* _DATASET EXCERPT_:
• • • • • • •

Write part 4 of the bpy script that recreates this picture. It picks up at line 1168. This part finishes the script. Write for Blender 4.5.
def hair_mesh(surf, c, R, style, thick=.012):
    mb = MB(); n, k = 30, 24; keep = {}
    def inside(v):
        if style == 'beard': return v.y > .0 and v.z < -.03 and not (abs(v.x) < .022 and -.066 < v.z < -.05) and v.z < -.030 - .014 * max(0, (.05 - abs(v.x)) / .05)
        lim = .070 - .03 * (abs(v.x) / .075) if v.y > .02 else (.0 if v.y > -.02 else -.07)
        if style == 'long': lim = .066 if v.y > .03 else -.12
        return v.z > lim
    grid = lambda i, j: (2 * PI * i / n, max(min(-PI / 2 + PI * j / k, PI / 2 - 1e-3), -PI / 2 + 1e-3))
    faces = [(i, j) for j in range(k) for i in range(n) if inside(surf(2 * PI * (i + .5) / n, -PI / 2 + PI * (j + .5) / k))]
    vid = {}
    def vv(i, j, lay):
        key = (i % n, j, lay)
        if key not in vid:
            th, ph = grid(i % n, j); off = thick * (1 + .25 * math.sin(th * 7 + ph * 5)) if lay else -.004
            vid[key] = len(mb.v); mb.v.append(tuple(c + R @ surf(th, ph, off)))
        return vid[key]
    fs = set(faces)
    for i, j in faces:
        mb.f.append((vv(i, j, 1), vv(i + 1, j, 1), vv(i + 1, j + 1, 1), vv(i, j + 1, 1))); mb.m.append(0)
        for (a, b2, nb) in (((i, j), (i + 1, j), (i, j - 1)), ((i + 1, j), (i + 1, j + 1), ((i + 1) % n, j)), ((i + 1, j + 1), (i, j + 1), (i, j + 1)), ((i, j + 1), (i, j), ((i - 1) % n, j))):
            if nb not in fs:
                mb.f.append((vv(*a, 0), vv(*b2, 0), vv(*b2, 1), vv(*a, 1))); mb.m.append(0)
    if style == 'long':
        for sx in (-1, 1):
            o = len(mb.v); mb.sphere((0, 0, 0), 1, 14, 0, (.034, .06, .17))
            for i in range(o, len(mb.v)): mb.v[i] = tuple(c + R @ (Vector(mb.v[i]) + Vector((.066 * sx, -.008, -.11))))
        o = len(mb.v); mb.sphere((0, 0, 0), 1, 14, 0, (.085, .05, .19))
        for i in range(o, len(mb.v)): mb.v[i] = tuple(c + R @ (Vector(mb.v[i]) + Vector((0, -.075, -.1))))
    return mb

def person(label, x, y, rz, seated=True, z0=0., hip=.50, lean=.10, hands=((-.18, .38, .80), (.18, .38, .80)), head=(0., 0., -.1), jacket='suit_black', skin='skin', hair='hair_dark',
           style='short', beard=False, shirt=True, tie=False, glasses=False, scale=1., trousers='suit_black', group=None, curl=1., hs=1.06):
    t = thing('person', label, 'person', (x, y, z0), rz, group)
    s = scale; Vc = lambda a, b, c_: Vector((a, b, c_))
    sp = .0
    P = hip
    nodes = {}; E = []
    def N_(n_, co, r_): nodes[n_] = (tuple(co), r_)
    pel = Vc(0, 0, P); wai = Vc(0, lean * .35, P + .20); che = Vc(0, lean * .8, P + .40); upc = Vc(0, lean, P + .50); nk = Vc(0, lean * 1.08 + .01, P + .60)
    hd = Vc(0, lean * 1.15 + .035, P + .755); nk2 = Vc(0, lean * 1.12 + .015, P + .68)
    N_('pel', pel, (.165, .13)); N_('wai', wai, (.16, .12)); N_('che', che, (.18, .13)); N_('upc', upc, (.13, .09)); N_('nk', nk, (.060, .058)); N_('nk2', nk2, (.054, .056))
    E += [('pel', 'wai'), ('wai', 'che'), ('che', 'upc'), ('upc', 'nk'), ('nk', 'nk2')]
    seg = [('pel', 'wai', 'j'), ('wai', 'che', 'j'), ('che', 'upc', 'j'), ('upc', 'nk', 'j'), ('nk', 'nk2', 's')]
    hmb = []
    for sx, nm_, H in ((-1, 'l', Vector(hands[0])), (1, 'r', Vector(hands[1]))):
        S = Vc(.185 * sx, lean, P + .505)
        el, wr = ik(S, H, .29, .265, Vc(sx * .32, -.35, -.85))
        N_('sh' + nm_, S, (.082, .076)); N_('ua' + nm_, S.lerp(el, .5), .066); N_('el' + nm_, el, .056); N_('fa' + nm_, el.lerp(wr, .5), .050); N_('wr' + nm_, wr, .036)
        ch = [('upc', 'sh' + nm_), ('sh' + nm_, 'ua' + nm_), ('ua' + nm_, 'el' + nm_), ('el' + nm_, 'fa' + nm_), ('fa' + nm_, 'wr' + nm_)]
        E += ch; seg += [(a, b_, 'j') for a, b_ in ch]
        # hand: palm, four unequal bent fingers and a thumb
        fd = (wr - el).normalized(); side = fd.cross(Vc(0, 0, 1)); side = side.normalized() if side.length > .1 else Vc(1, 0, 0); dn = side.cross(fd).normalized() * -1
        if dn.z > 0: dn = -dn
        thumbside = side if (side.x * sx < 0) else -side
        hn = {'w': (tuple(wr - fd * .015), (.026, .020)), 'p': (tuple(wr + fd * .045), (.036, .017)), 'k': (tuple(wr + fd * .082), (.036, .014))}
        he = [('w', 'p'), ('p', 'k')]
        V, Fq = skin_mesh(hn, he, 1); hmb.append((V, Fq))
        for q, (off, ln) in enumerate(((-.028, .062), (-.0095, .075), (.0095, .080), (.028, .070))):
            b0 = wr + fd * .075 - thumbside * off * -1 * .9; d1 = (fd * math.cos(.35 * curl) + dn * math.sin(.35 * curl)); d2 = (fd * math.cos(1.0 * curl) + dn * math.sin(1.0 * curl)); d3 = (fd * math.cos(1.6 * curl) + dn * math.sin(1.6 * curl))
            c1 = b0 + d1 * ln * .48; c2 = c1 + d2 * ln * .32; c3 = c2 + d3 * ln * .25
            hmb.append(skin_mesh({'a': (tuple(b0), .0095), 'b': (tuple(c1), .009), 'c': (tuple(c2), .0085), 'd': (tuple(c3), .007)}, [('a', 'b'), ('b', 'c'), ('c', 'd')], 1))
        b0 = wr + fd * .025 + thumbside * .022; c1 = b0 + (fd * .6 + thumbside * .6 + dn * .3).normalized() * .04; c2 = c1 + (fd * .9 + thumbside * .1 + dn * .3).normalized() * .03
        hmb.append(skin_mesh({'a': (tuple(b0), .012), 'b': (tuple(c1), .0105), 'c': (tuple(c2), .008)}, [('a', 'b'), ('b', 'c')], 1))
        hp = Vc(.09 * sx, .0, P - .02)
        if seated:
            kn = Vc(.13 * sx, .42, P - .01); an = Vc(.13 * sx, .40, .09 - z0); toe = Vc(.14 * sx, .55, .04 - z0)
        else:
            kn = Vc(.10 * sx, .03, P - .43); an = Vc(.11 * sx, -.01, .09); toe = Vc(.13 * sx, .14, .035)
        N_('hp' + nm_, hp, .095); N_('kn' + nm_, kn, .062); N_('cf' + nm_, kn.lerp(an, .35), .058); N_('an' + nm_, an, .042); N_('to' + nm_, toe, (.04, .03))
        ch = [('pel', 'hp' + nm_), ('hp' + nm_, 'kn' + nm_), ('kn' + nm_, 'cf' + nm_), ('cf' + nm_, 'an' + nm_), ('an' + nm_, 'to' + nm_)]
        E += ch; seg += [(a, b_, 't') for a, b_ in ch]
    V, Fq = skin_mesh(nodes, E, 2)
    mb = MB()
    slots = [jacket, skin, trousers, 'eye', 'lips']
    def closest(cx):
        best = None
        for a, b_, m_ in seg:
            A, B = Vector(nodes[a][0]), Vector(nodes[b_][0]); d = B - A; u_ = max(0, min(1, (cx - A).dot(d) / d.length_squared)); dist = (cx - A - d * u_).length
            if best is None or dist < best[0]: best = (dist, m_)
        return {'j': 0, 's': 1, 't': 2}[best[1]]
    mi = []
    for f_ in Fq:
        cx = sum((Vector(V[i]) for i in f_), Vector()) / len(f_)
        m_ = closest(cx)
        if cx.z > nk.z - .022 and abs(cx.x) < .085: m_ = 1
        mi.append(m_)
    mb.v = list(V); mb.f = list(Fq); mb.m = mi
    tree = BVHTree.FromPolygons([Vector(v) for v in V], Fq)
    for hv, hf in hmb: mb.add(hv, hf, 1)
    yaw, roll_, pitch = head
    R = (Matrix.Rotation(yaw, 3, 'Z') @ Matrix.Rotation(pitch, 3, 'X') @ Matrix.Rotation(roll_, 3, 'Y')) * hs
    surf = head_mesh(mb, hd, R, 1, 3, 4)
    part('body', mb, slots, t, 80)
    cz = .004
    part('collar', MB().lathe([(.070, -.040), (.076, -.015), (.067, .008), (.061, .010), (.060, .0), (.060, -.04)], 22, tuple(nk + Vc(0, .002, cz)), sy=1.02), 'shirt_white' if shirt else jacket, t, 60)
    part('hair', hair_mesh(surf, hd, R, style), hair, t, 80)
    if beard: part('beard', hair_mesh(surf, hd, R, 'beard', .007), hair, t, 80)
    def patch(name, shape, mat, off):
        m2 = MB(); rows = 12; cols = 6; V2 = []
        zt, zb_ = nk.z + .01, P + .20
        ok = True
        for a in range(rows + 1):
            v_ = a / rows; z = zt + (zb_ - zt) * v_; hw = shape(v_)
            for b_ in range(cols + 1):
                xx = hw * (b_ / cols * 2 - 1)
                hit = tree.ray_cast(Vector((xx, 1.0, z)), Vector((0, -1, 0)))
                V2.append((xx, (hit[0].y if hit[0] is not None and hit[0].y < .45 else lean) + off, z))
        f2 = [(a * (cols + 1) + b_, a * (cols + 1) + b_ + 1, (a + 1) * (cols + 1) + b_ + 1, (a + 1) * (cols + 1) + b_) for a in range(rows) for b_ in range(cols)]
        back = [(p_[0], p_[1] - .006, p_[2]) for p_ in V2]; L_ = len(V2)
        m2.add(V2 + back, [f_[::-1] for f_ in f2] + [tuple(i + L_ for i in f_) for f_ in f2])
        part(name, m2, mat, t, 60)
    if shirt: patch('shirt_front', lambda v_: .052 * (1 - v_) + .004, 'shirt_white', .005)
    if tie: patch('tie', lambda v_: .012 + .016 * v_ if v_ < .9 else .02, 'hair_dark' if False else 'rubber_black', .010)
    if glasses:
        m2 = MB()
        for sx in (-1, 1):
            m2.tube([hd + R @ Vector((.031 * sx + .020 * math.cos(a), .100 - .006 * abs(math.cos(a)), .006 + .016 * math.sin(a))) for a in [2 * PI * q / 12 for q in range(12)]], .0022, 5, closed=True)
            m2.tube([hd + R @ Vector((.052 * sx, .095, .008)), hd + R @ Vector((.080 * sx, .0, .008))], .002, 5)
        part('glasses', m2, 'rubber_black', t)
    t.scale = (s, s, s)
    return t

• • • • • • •

* _GOAL OF THE EXERCISE_: Search the lines for the word "part" and report how many contain it, by number only.

* _EXERCISE SOLUTION_: 7